APC ran on the platform of change. For the Nigerian, APC propagated the sort of mantra that they could relate and buy into. The senate election which saw Saraki team up with PDP was a vexing departure from that mantra. It has left many hollow after a hopeful period. However, it must be said that these are still early days. APC sure deserves a chance to sort its teething problems. With President Buhari maintaining a calm disposition and a natural aversion to shadiness, he will begin to give the real politicians in the APC fold the much needed backing to enforce the party’s lofty ideals on its members and the country.
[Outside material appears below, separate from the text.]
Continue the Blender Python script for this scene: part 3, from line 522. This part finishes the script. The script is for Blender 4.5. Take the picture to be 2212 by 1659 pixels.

For the PDP, it needs to search its souls and purge itself of the sorts of scheming, conniving, egotistical and self-absorbed manners that saw it lose favour in the eyes of Nigerians while reinventing itself to carry out the colossal task of representing a strong and virile opposition to the APC. PDP must be ready to earn its stripes as an opposition party. They must shelve the easy-way-out ideology (which teaming up with Saraki suggested) and be ready to put APC on its toes while working hard to win back the trust of Nigerians. But they must be ready to build slowly, painstakingly and conscientiously.

Sometimes one might just think that it is better to give up; that a case is a basket case and not worth wasting one’s time about. The Nigeria case is like that sometimes; a country that we all love very much. The recent happenings in the 8th senate bring to mind an old maxim: The more things change the more they remain the same. The leadership of the APC have a herculean task to make a lie of this aphorism.